There is still much we don't understand about Saturn's rings. Image Credit: NASA
NASA has revealed the discovery of methane and other chemicals in the gas giant's upper atmosphere.
The data collected by NASA's Cassini spacecraft during the final months of its time around Saturn is continuing to yield surprises despite the fact that the probe itself was destroyed quite some time ago.

Scientists had been expecting Cassini's mass spectrometer to pick up the signature of water molecules between the planet and its rings, but instead it found a strange mixture of chemicals, including methane, that had somehow ended up in Saturn's upper atmosphere.

"We really hit the jackpot," said planetary scientist Mark Perry.
Because the chemicals appeared to be concentrated around Saturn's equator and at high altitudes, the researchers concluded that they must have come from the gas giant's rings.
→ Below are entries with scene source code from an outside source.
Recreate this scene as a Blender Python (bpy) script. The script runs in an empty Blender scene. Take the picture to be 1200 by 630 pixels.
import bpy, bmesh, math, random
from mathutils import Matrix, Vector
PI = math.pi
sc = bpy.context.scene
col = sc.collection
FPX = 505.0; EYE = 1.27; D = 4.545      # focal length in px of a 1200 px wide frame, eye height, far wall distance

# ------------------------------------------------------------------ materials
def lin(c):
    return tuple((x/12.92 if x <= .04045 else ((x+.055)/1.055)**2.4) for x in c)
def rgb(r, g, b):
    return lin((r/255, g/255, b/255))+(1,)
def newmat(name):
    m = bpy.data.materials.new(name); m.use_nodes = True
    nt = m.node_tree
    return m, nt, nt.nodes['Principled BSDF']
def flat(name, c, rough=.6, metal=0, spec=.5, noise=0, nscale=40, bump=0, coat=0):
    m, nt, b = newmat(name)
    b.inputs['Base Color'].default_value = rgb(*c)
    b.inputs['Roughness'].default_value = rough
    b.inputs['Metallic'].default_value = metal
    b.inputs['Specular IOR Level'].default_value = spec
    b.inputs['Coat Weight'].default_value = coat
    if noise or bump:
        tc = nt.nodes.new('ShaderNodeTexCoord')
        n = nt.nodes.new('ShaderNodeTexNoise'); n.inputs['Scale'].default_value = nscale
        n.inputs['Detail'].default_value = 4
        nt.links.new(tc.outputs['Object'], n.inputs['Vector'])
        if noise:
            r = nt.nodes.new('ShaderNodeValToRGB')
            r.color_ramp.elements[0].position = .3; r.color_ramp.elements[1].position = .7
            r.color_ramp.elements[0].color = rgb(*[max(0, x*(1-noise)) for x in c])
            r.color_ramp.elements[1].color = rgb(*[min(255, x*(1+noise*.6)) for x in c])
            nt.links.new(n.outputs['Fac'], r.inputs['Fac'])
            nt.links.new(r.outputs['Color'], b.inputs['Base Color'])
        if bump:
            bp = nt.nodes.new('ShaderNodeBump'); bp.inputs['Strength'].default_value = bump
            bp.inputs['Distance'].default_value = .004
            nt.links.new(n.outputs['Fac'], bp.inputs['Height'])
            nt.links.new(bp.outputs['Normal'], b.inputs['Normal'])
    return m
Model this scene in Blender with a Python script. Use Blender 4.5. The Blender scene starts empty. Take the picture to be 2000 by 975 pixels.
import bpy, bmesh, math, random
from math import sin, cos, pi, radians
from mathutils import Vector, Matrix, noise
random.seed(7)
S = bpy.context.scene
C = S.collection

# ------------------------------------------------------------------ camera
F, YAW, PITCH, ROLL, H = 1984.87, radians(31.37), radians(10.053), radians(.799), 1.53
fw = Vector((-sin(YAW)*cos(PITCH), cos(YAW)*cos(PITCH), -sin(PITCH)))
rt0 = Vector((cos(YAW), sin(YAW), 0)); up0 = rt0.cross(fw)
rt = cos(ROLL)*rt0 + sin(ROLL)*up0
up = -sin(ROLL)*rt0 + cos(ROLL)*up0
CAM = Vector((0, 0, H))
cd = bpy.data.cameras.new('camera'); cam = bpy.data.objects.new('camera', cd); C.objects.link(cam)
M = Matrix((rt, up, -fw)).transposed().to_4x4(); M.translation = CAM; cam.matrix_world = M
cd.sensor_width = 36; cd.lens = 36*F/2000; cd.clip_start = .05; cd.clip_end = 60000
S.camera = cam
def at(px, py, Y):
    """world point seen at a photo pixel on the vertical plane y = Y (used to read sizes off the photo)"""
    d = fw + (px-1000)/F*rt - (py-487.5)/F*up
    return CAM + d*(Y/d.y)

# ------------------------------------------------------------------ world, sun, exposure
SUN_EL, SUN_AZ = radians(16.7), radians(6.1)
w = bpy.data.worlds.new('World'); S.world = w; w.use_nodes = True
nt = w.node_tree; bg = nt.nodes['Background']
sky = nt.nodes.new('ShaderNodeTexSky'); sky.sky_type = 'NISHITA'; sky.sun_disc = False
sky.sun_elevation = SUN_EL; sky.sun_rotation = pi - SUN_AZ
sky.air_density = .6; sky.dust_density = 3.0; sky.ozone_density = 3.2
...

"We have a lot of work to do to understand how they are getting in there," said Perry.

"None of the models predict this."

Source: Popular Mechanics | Comments (1)

Recent comments on this story
Comment icon #1 Posted by paperdyer 6 years ago
Very interesting.  I guess it's too early to offer a theory of what this means.  I don't want to use speculate.  That started a whole other conversation the last time someone used it.